Problem statement:
Return only the lines from the start of the records through the line that contains "b = MB(); b.bx(XR-.33, XR-.2, 24.97, 26.63, 5.30, 5.68, 'band');", inclusive; leave out all pictures.

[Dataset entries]
= = =
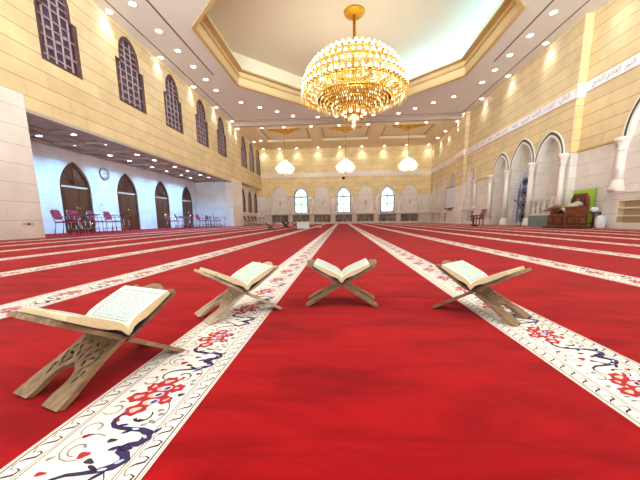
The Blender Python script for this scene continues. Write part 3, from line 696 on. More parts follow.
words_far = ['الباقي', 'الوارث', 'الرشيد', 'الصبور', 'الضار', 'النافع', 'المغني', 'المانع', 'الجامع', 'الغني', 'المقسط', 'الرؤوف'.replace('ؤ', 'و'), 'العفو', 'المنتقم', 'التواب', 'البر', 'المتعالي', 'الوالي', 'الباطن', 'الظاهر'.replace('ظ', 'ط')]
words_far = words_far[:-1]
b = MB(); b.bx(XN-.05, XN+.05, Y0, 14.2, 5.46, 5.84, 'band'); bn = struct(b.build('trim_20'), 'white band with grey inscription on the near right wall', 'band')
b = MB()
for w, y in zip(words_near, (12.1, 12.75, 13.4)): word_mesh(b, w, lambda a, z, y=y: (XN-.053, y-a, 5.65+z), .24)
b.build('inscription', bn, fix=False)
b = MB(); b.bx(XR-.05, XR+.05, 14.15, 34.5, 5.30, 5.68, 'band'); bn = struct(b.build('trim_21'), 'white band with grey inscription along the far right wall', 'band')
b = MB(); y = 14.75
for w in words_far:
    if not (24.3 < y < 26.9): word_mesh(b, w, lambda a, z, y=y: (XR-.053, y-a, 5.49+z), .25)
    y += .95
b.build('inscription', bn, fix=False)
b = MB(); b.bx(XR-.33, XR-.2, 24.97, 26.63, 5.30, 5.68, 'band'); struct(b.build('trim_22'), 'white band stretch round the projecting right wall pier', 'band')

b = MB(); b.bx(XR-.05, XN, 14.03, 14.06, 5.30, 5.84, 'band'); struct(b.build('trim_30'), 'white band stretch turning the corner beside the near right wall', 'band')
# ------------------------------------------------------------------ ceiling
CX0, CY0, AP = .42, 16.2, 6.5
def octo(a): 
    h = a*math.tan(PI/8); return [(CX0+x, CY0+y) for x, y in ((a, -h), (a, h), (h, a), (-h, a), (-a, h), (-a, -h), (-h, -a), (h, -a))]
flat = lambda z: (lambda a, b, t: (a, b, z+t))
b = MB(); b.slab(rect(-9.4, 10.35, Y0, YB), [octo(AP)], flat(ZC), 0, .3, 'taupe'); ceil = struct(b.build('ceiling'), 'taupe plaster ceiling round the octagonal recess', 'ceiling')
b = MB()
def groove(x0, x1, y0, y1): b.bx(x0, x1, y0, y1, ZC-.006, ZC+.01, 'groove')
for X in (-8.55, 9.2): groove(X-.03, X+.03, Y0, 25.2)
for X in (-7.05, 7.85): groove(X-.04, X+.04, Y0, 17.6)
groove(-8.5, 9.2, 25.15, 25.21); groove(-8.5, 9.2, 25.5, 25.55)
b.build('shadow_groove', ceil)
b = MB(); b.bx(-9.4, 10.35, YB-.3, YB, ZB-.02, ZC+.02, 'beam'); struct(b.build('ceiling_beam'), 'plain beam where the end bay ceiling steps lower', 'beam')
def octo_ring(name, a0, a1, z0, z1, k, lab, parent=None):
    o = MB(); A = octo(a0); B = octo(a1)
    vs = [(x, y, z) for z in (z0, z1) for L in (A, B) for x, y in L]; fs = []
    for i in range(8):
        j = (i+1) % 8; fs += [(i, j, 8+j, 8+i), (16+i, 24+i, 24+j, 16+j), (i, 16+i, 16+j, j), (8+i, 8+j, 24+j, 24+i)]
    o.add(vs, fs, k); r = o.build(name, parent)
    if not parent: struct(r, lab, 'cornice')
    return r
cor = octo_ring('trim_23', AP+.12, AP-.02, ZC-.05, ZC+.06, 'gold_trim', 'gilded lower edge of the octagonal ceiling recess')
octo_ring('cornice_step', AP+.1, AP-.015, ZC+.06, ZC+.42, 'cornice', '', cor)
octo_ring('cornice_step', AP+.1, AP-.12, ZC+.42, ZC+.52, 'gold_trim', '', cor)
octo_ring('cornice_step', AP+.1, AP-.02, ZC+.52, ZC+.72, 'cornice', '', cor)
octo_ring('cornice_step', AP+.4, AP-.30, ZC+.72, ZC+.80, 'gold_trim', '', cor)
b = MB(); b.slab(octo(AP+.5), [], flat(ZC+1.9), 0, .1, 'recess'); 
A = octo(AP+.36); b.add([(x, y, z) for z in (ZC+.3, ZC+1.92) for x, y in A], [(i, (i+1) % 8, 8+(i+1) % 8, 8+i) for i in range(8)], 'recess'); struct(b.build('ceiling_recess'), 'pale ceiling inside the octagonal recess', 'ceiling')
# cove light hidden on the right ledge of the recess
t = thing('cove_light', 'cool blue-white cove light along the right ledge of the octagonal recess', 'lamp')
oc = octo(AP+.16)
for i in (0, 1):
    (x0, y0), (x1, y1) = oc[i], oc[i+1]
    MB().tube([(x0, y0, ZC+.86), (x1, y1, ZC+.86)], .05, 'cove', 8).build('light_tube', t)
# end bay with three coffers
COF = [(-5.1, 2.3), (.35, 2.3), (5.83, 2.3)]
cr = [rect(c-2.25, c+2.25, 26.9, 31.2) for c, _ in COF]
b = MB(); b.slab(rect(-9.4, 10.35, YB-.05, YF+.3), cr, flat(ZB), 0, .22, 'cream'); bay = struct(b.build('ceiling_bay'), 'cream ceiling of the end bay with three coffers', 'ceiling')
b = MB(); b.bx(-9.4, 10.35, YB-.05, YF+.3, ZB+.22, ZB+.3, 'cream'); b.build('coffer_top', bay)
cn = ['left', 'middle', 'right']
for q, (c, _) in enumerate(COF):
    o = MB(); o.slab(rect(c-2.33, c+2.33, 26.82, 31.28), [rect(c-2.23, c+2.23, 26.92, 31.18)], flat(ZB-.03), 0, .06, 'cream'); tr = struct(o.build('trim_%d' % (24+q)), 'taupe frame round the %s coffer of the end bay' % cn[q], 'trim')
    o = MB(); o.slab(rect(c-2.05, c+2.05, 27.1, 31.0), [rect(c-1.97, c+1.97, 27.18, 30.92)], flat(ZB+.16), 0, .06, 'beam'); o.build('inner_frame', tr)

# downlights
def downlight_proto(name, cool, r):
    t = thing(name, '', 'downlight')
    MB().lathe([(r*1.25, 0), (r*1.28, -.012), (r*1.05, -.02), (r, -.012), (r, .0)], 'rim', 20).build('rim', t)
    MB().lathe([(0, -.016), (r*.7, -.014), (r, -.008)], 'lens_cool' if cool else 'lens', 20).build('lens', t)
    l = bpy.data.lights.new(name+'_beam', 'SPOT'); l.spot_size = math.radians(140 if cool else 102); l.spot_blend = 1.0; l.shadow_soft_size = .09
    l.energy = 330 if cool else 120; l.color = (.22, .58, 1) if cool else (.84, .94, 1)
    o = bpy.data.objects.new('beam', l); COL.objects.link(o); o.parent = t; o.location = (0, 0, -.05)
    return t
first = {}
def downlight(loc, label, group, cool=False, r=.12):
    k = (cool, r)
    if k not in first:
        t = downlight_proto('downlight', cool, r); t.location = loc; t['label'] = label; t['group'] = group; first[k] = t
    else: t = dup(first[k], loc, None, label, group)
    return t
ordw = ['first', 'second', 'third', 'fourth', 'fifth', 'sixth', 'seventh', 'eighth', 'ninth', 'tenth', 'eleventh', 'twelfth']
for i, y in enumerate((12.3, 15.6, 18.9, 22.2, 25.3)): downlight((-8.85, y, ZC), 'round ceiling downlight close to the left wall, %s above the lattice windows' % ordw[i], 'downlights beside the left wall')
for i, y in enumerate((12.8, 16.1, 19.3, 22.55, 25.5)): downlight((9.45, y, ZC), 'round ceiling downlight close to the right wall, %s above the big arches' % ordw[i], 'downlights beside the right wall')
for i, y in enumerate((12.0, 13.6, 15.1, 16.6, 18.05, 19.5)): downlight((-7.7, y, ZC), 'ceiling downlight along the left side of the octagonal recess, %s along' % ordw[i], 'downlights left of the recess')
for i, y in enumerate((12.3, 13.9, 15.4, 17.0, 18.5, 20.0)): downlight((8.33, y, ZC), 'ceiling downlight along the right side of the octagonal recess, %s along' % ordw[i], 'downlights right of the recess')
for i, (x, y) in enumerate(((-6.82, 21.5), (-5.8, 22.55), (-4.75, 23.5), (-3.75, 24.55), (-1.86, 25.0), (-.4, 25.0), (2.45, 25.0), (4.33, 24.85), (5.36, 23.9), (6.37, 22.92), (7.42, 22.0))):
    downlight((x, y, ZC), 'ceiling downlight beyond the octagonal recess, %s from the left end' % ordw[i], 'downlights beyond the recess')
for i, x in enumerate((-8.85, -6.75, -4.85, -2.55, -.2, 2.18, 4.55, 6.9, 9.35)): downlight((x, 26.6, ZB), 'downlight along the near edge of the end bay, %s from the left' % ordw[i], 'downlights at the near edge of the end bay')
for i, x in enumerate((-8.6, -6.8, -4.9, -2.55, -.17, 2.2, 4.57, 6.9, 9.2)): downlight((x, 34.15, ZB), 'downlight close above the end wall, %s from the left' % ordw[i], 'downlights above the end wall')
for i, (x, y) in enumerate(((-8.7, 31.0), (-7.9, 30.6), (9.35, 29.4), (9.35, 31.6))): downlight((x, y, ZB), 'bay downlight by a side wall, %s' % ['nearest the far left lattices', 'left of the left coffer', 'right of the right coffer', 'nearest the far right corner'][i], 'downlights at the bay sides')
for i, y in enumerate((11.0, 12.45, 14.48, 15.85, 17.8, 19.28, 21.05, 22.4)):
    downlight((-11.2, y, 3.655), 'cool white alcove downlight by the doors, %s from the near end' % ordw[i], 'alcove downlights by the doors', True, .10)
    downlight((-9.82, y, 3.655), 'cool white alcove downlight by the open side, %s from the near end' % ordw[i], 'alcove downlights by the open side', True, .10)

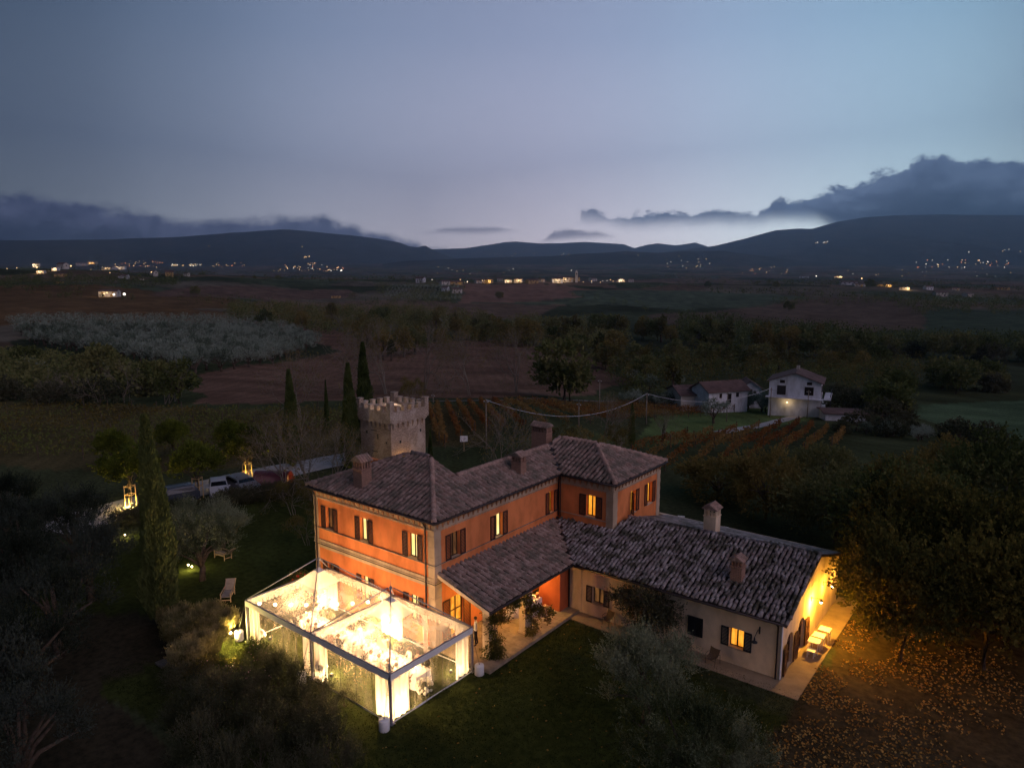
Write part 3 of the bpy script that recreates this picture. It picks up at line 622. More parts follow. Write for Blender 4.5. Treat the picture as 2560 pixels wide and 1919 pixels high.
= = =
Reply to the task:
The Blender Python script for this scene continues. Write part 3, from line 696 on. More parts follow.
words_far = ['الباقي', 'الوارث', 'الرشيد', 'الصبور', 'الضار', 'النافع', 'المغني', 'المانع', 'الجامع', 'الغني', 'المقسط', 'الرؤوف'.replace('ؤ', 'و'), 'العفو', 'المنتقم', 'التواب', 'البر', 'المتعالي', 'الوالي', 'الباطن', 'الظاهر'.replace('ظ', 'ط')]
words_far = words_far[:-1]
b = MB(); b.bx(XN-.05, XN+.05, Y0, 14.2, 5.46, 5.84, 'band'); bn = struct(b.build('trim_20'), 'white band with grey inscription on the near right wall', 'band')
b = MB()
for w, y in zip(words_near, (12.1, 12.75, 13.4)): word_mesh(b, w, lambda a, z, y=y: (XN-.053, y-a, 5.65+z), .24)
b.build('inscription', bn, fix=False)
b = MB(); b.bx(XR-.05, XR+.05, 14.15, 34.5, 5.30, 5.68, 'band'); bn = struct(b.build('trim_21'), 'white band with grey inscription along the far right wall', 'band')
b = MB(); y = 14.75
for w in words_far:
    if not (24.3 < y < 26.9): word_mesh(b, w, lambda a, z, y=y: (XR-.053, y-a, 5.49+z), .25)
    y += .95
b.build('inscription', bn, fix=False)
b = MB(); b.bx(XR-.33, XR-.2, 24.97, 26.63, 5.30, 5.68, 'band'); struct(b.build('trim_22'), 'white band stretch round the projecting right wall pier', 'band')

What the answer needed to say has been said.